Aku tahu. Kudunya aku mencoba saja dulu. Tak perlu banyak alasan. Coba saja
terus dipaksa nanti juga terbiasa. Bukankah hidup memang biasanya begitu? Awalnya
memang kudu dipaksa sampai jadi terbiasa dan jadi kebiasaan.
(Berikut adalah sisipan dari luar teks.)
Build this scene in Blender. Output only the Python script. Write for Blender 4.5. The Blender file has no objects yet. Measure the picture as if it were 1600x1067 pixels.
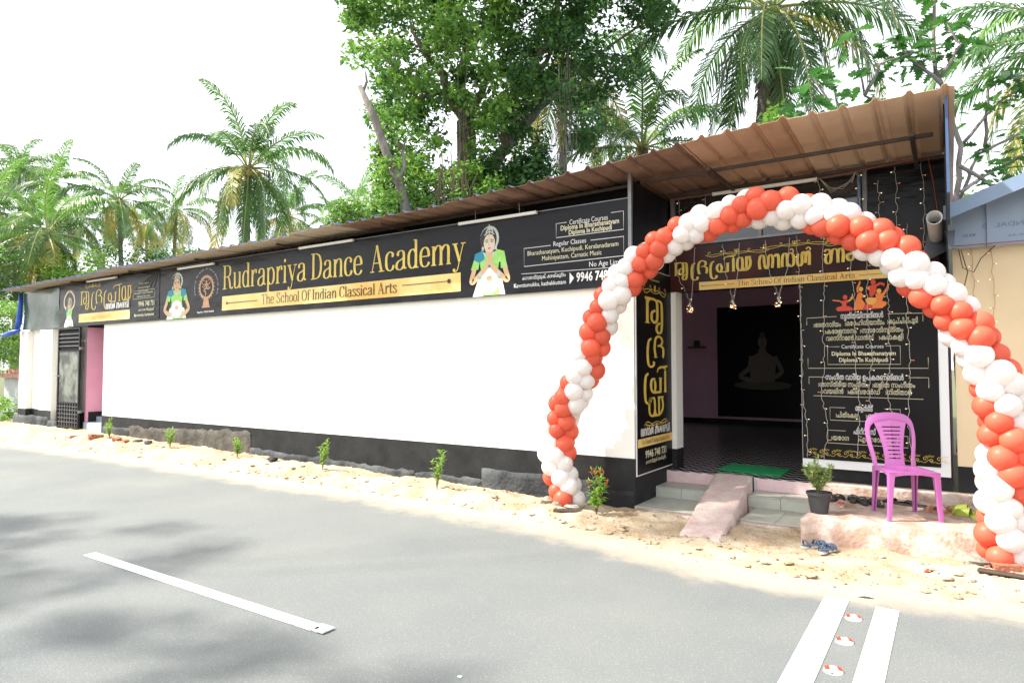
import bpy, bmesh, math, random
from mathutils import Vector, Matrix, noise
rnd = random.Random(7)
S = bpy.context.scene
C = S.collection
PI = math.pi
V = Vector

# ---------------------------------------------------------------- camera, sky, sun, exposure
CAM_YAW, CAM_PITCH, FOC = math.radians(33.57), math.atan(41/1030.0), 1030.0
cam = bpy.data.objects.new('camera', bpy.data.cameras.new('camera')); C.objects.link(cam)
cam.location = (0, 0, 1.6)
cam.rotation_euler = (PI/2 + CAM_PITCH, 0, CAM_YAW)
cam.data.sensor_width = 36.0
cam.data.lens = 36.0*FOC/1600.0
cam.data.clip_end = 2000.0
cam.data.clip_start = 0.05
S.camera = cam
SUN = V((-0.55, -0.35, 0.76)).normalized()          # towards the sun
W = bpy.data.worlds.new('World'); S.world = W; W.use_nodes = True
wt = W.node_tree
bg = wt.nodes['Background']
sky = wt.nodes.new('ShaderNodeTexSky'); sky.sky_type = 'NISHITA'; sky.sun_disc = False
sky.sun_elevation = math.asin(SUN.z)
sky.sun_rotation = math.atan2(SUN.x, SUN.y)
sky.air_density = 1.0; sky.dust_density = 4.0; sky.ozone_density = 1.0
hz = wt.nodes.new('ShaderNodeMix'); hz.data_type = 'RGBA'                    # bright thin overcast over the blue
hz.inputs['Factor'].default_value = 0.72
hz.inputs['B'].default_value = (7.4, 7.6, 7.8, 1)
wt.links.new(sky.outputs['Color'], hz.inputs['A'])
wt.links.new(hz.outputs['Result'], bg.inputs['Color'])
bg.inputs['Strength'].default_value = 0.125
sl = bpy.data.lights.new('sun', 'SUN'); sl.energy = 4.2; sl.angle = math.radians(1.4); sl.color = (1.0, 0.95, 0.86)
so = bpy.data.objects.new('sun', sl); C.objects.link(so)
so.rotation_euler = SUN.to_track_quat('Z', 'Y').to_euler()
S.view_settings.view_transform = 'Standard'
S.view_settings.look = 'None'
S.view_settings.gamma = 1.0
S.view_settings.use_curve_mapping = False
S.view_settings.exposure = 1.35

# ---------------------------------------------------------------- materials
def mat(name, col, rough=0.7, metal=0.0, spec=0.5, var=0.0, vscale=6.0, bump=0.0, bscale=40.0, col2=None,
        translucent=0.0, emit=None, stretch=(1, 1, 1), detail=5.0, contrast=0.0, coat=0.0, alpha=1.0, randobj=0.0):
    m = bpy.data.materials.new(name); m.use_nodes = True
    nt = m.node_tree; p = nt.nodes['Principled BSDF']
    p.inputs['Base Color'].default_value = (*col, 1)
    p.inputs['Roughness'].default_value = rough; p.inputs['Metallic'].default_value = metal
    p.inputs['Specular IOR Level'].default_value = spec
    p.inputs['Coat Weight'].default_value = coat; p.inputs['Coat Roughness'].default_value = 0.08
    p.inputs['Alpha'].default_value = alpha
    tc = nt.nodes.new('ShaderNodeTexCoord'); mp = nt.nodes.new('ShaderNodeMapping')
    mp.inputs['Scale'].default_value = stretch
    geo = nt.nodes.new('ShaderNodeNewGeometry')
    nt.links.new(geo.outputs['Position'], mp.inputs['Vector'])
    csock = None
    if var > 0 or col2:
        n = nt.nodes.new('ShaderNodeTexNoise'); n.inputs['Scale'].default_value = vscale; n.inputs['Detail'].default_value = detail
        n.inputs['Roughness'].default_value = 0.62
        nt.links.new(mp.outputs[0], n.inputs['Vector'])
        r = nt.nodes.new('ShaderNodeValToRGB')
        lo, hi = 0.3 + contrast, 0.7 - contrast
        r.color_ramp.elements[0].position = lo; r.color_ramp.elements[1].position = hi
        c2 = col2 if col2 else tuple(min(1, c*(1+var)) for c in col)
        c1 = col if col2 else tuple(c*(1-var) for c in col)
        r.color_ramp.elements[0].color = (*c1, 1); r.color_ramp.elements[1].color = (*c2, 1)
        nt.links.new(n.outputs['Fac'], r.inputs['Fac'])
        csock = r.outputs['Color']
    if randobj > 0:
        oi = nt.nodes.new('ShaderNodeObjectInfo'); hs = nt.nodes.new('ShaderNodeHueSaturation')
        mr = nt.nodes.new('ShaderNodeMapRange'); mr.inputs['To Min'].default_value = 1-randobj; mr.inputs['To Max'].default_value = 1+randobj
        nt.links.new(oi.outputs['Random'], mr.inputs['Value']); nt.links.new(mr.outputs[0], hs.inputs['Value'])
        if csock: nt.links.new(csock, hs.inputs['Color'])
        else: hs.inputs['Color'].default_value = (*col, 1)
        csock = hs.outputs['Color']
    if csock: nt.links.new(csock, p.inputs['Base Color'])
    if bump > 0:
        n2 = nt.nodes.new('ShaderNodeTexNoise'); n2.inputs['Scale'].default_value = bscale; n2.inputs['Detail'].default_value = 6
        nt.links.new(mp.outputs[0], n2.inputs['Vector'])
        b = nt.nodes.new('ShaderNodeBump'); b.inputs['Strength'].default_value = bump; b.inputs['Distance'].default_value = 0.02
        nt.links.new(n2.outputs['Fac'], b.inputs['Height']); nt.links.new(b.outputs[0], p.inputs['Normal'])
    if translucent > 0:
        t = nt.nodes.new('ShaderNodeBsdfTranslucent'); mx = nt.nodes.new('ShaderNodeMixShader')
        mx.inputs['Fac'].default_value = translucent
        if csock: nt.links.new(csock, t.inputs['Color'])
        else: t.inputs['Color'].default_value = (*col, 1)
        out = nt.nodes['Material Output']
        nt.links.new(p.outputs[0], mx.inputs[1]); nt.links.new(t.outputs[0], mx.inputs[2]); nt.links.new(mx.outputs[0], out.inputs['Surface'])
    if emit:
        p.inputs['Emission Color'].default_value = (*emit[:3], 1); p.inputs['Emission Strength'].default_value = emit[3]
    return m

M = {}
M['wall'] = mat('white_wall_paint', (0.80, 0.78, 0.72), 0.8, var=0.035, vscale=1.3, bump=0.15, bscale=60)
M['skirt'] = mat('black_skirting_paint', (0.016, 0.017, 0.018), 0.6, spec=0.25, var=0.5, vscale=3.5, bump=0.25, bscale=45)
M['plinth'] = mat('black_washed_cement', (0.022, 0.024, 0.026), 0.8, spec=0.25, col2=(0.085, 0.09, 0.092), vscale=2.4, bump=0.9, bscale=22, contrast=0.08)
M['bareplaster'] = mat('grey_rough_plaster', (0.085, 0.078, 0.065), 0.9, spec=0.2, var=0.45, vscale=5, bump=0.9, bscale=25)
M['pink'] = mat('pink_wall_paint', (0.72, 0.36, 0.47), 0.7, var=0.06, vscale=2, bump=0.12)
M['pinkdark'] = mat('interior_mauve_paint', (0.70, 0.44, 0.58), 0.75, var=0.08, vscale=1.5)
M['pinkcement'] = mat('pink_washed_cement', (0.50, 0.33, 0.31), 0.85, col2=(0.62, 0.55, 0.49), vscale=7, bump=0.7, bscale=35)
M['pinkpaint'] = mat('pink_riser_paint', (0.62, 0.40, 0.42), 0.75, col2=(0.66, 0.52, 0.50), vscale=9, bump=0.4, bscale=30)
M['tile'] = mat('grey_green_floor_tile', (0.40, 0.41, 0.35), 0.4, spec=0.3, var=0.10, vscale=9)
M['platform'] = mat('dusty_pink_slab', (0.33, 0.215, 0.16), 0.85, col2=(0.50, 0.41, 0.35), vscale=4.5, bump=0.7, bscale=30, contrast=0.12)
M['beige'] = mat('beige_wall_paint', (0.74, 0.59, 0.38), 0.8, var=0.05, vscale=1.2, bump=0.1)
M['dark'] = mat('black_paint_and_void_shade', (0.010, 0.010, 0.011), 0.9, spec=0.15)  # near-black for black parts and for painted shade in gaps
M['blackgloss'] = mat('black_glossy_vinyl', (0.007, 0.007, 0.010), 0.30, spec=0.22, bump=0.7, bscale=2.6, stretch=(1, 1, 2.5))
M['blackvinyl'] = mat('black_poster_vinyl', (0.006, 0.005, 0.006), 0.4, spec=0.2, bump=0.12, bscale=3)
M['maroon'] = mat('black_maroon_print', (0.007, 0.004, 0.004), 0.35, spec=0.25, col2=(0.05, 0.010, 0.008), vscale=1.4, contrast=0.12)
M['gold'] = mat('gold_print', (0.60, 0.40, 0.055), 0.45, col2=(0.74, 0.58, 0.12), vscale=7)
M['goldbar'] = mat('gold_bar_print', (0.78, 0.45, 0.10), 0.45, col2=(0.80, 0.66, 0.26), vscale=0.55, contrast=0.1)
M['print'] = mat('white_print', (0.70, 0.70, 0.68), 0.5)
M['cream'] = mat('cream_print', (0.66, 0.62, 0.42), 0.5)
M['ink'] = mat('black_print', (0.02, 0.018, 0.015), 0.5)
M['metaltube'] = mat('tube_white', (0.78, 0.78, 0.76), 0.4)
M['steel'] = mat('grey_steel', (0.22, 0.22, 0.23), 0.45, metal=0.5, var=0.2)
M['rustbeam'] = mat('dark_brown_beam', (0.055, 0.038, 0.030), 0.6, var=0.3, vscale=8)
M['bluesteel'] = mat('blue_painted_steel', (0.045, 0.085, 0.19), 0.45, var=0.15)
M['pvc'] = mat('white_pvc', (0.72, 0.72, 0.70), 0.35, var=0.05)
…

Benar juga. Aku pun pertama kali
berat rasanya bangun subuh. Tapi karena terus dipaksa dan jadi terbiasa akhirnya
jadi juga kebiasaan. Butuh waktu dua bulan ternyata. Apa menulis di pagi hari
masih lebih sulit daripada bangun untuk salat subuh berjamaah di masjid? Hmmm. Kudunya
bisa. Harusnya bisa kalau terus dicoba.
Alasan, alasan. Hidup memang tak akan
ke mana-mana kalau banyak alasan. Keadaan kudu dihadapi dengan berani dengan
penuh nyali. Tak perlu banyak alasan. Terus coba dan hadapi. Kalau jatuh,
bangun lagi. Kalau gagal, coba lagi. Kalau belum berhasil, terus lakukan. Sampai
kau ahli, sampai kau mahir, sampai kau menguasai dirimu sendiri. Kalau sudah
begitu, barangkali kau akan menemukan jawaban dari pertanyaan: untuk apa hidup?
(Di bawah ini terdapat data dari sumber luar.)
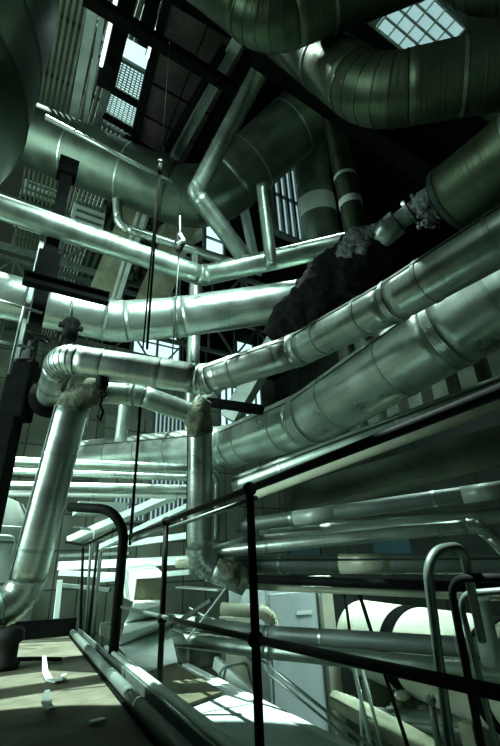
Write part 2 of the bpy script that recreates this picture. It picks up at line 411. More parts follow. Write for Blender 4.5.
for i in range(60):
    q = P(rnd.uniform(418, 440), rnd.uniform(198, 228), rnd.uniform(4.55, 4.8)); mb.ball(q, rnd.uniform(.015, .045), 6, (1, rnd.uniform(.5, 1), rnd.uniform(.5, 1)))
tag(mb.build('wool_clumps', CRUSTL, root), kind='stuff')

# black diagonal beam and overhead deck
mb = MB(); mb.ibeam(P(262, 52, 7.7), P(480, 196, 6.0), .34, .5, .04); struct(mb.build('roof_beam', BLACK2))
tag(bpy.data.objects['roof_beam'], 'black steel beam slanting down between the olive pipes', 'beam')

# ================================================================== right-hand run of pipes
pipe('medium clad pipe just under the fat climbing pipe', [(238, 486, 5.6), (600, 354, 3.7)], .14, ALU2, band=1.5, name='clad_pipe')
pipe('slender beige pipe along the black top rail', [(252, 496, 5.4), (600, 366, 3.6)], .055, BEIGE, band=0, name='steel_pipe', wob=0)
mp_ = pipe('dark pipe with painted light patches above the bright chrome-like pipe', [(238, 526, 5.6), (600, 476, 3.9)], .085, DKPIPE, band=1.6, name='steel_pipe')
A, B = P(238, 526, 5.6), P(600, 476, 3.9)
for fa_, fb_ in ((.21, .345), (.70, .80)):  # dappled light put into the colour as paler sleeves
    mb = MB(); mb.tube([A.lerp(B, fa_), A.lerp(B, fb_)], .0875, 32); tag(mb.build('light_patch', PALE, mp_), 'light patch painted on the pipe')
pipe('brightest smooth pipe among the level pipes at right', [(262, 536, 5.7), (600, 508, 4.3)], .1, ALU, band=1.9, name='steel_pipe')
pipe('thin level pipe turning down in an elbow at the right edge', [(205, 553, 5.5), (480, 525, 4.3), (520, 566, 4.2)], .07, ALU, band=1.8, name='steel_pipe', rb=1.3)
mp_ = pipe('dull dark pipe level with the upright pipe foot', [(236, 564, 5.7), (600, 563, 4.2)], .11, DKPIPE, band=1.3, name='steel_pipe')
A, B = P(236, 564, 5.7), P(600, 563, 4.2)
mb = MB(); mb.tube([A.lerp(B, .352), A.lerp(B, .50)], .1125, 36); tag(mb.build('beige_length', BEIGE, mp_), 'beige length of the pipe')  # beige sleeve over part of the dark pipe
pipe('narrow black pipe under the dull dark pipe', [(228, 578, 5.4), (600, 592, 4.1)], .05, BLACK, band=0, name='steel_pipe', wob=0)
pipe('thin pale pipe lying under the narrow black pipe', [(228, 586, 5.6), (600, 602, 4.2)], .035, BEIGE, band=0, name='steel_pipe', wob=0)
pipe('dark pipe crossing in front of the white panel, upper of two', [(150, 618, 6.4), (270, 634, 5.2), (600, 656, 3.6)], .09, DKPIPE, band=1.4, name='steel_pipe', rb=.5)
pipe('blue-grey pipe crossing in front of the white panel, lower of two', [(150, 637, 6.2), (270, 651, 5.0), (600, 682, 3.5)], .085, ALU2, band=1.5, name='steel_pipe', rb=.5)
pipe('short capped stub pipe beside the upright pipe foot', [(177, 563, 6.2), (200, 564, 6.1)], .065, BEIGE, band=0, name='steel_pipe')
pipe('short pale pipe right of the upright pipe above its foot', [(216, 552, 5.9), (252, 541, 5.6)], .085, PALE, band=0, name='steel_pipe')
pipe('hooked small pipe end left of the white panel', [(222, 609, 6.0), (268, 612, 5.8), (276, 636, 5.8)], .085, BEIGE, band=0, name='steel_pipe', rb=.9)

# big concrete girder right
mb = MB(); A = P(300, 500, 6.2); B = P(640, 408, 4.2); mb.bar(A, B, .5, .34); 
t = (B-A).normalized(); x = t.cross(V((0, 0, 1))).normalized()
mb.obox((A+B)/2+V((0, 0, -.12))-x*.3, x, t, V((0, 0, 1)), .08, (B-A).length/2, .02)
struct(mb.build('roof_beam', CONCD))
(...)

Ya, ya, ya. Untuk apa hidup,
persisnya. Aku tahu hidup untuk ibadah. Dunia hanyalah tempat untuk mengisi
kekosongan hidup dengan ibadah kepada Allah. Dunia hanyalah waktu tempat kita
menunggu salat ke salat berikutnya. Hidup hanya untuk ibadah, ibadah, ibadah. Sampai
di situ aku mengerti. Aku mengerti dunia dan waktu yang mengalir di dalamnya adalah
perahu yang harus kubawa menuju gelombang-Nya. Segalanya bisa dilakukan asal
didasarkan kepada-Nya. Begitu, jadilah ibadah. Tapi yang seperti apa?
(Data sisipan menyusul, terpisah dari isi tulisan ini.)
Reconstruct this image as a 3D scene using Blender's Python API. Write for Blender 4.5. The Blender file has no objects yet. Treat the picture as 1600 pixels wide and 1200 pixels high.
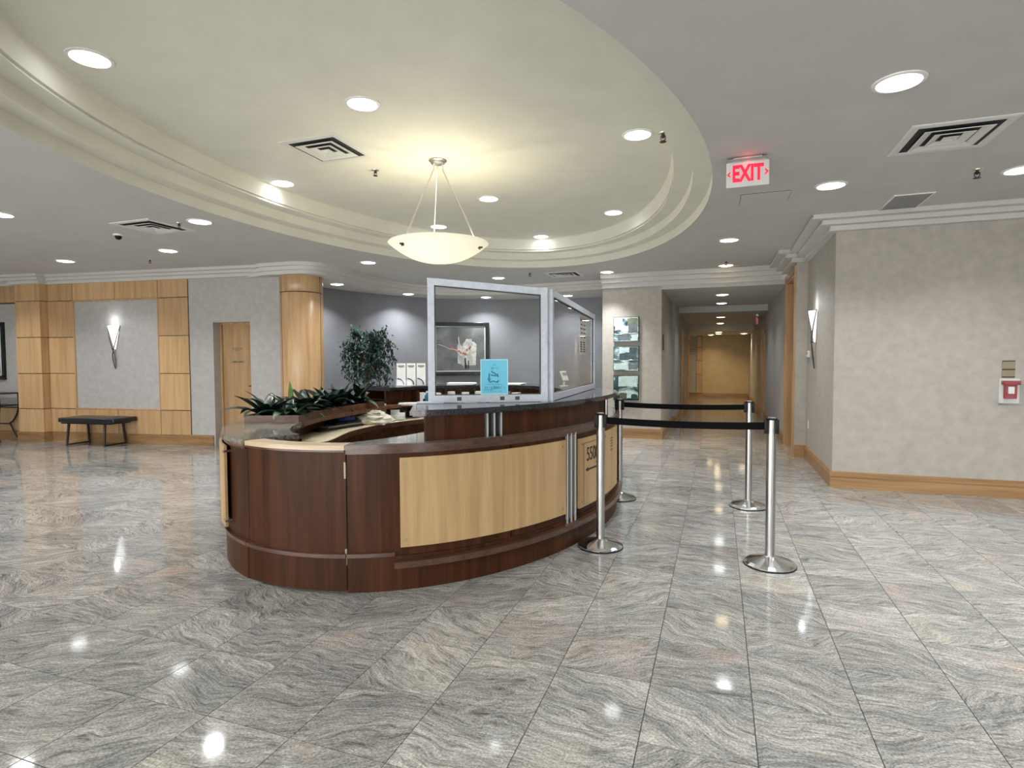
import bpy, bmesh, math, random
from mathutils import Vector, Matrix, Euler
random.seed(7)
PI = math.pi
R = math.radians
SC = bpy.context.scene
COL = SC.collection

# ------------------------------------------------------------------ camera, world, exposure
CAM_H = 1.41
YAW = R(19.7)
PITCH = math.atan(37/900)
cam = bpy.data.cameras.new('camera')
cam.lens = 20.25; cam.sensor_width = 36; cam.sensor_fit = 'HORIZONTAL'; cam.clip_start = .05; cam.clip_end = 200
cam_o = bpy.data.objects.new('camera', cam); COL.objects.link(cam_o)
cam_o.matrix_world = Matrix.Translation((0, 0, CAM_H)) @ Matrix.Rotation(YAW, 4, 'Z') @ Matrix.Rotation(PI/2-PITCH, 4, 'X') @ Matrix.Rotation(R(-.25), 4, 'Z')
SC.camera = cam_o
world = bpy.data.worlds.new('world'); SC.world = world; world.use_nodes = True
bg = world.node_tree.nodes['Background']; bg.inputs[0].default_value = (1, .985, .96, 1); bg.inputs[1].default_value = 6.0
SC.view_settings.view_transform = 'Standard'; SC.view_settings.look = 'None'
SC.view_settings.gamma = 1; SC.view_settings.exposure = 0.34; SC.view_settings.use_curve_mapping = False
SC.cycles.max_bounces = 10; SC.cycles.diffuse_bounces = 5; SC.cycles.glossy_bounces = 5
SC.cycles.transparent_max_bounces = 16; SC.cycles.transmission_bounces = 8
SC.cycles.caustics_reflective = False; SC.cycles.caustics_refractive = False
SC.cycles.sample_clamp_indirect = 6
COOL = (.97, .985, 1.0)
WARM = (1.0, .74, .42)
PEND = (1.0, .91, .66)
P_DOWN = 15.0       # watts of a lobby downlight
P_CORR = 10.0
P_PEND = 29.0

# ------------------------------------------------------------------ materials
def newmat(name):
    m = bpy.data.materials.new(name); m.use_nodes = True
    nt = m.node_tree
    return m, nt, nt.nodes, nt.links, nt.nodes['Principled BSDF']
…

Banyak cara banyak jalan banyak
kemungkinan untuk beribadah. Ada yang kerja keras tiap hari. Ada yang puasa Senin-Kamis.
Ada juga yang hanya menyedekahkan senyum karena gaji buruh maculnya belum
dibayar. Tak apa. Semua bagus dan boleh. Menulis pun, barangkali, kalau aku
meniatkannya dengan benar, apa jadi ibadah? Menulis sebagai ibadah. Menulis sebagai
ladang menanam pahala. Menulis sebagai tempat memanen ganjaran. Hmmm. Menarik
juga.
Jadi…
Ternyata jawabannya sesederhana itu.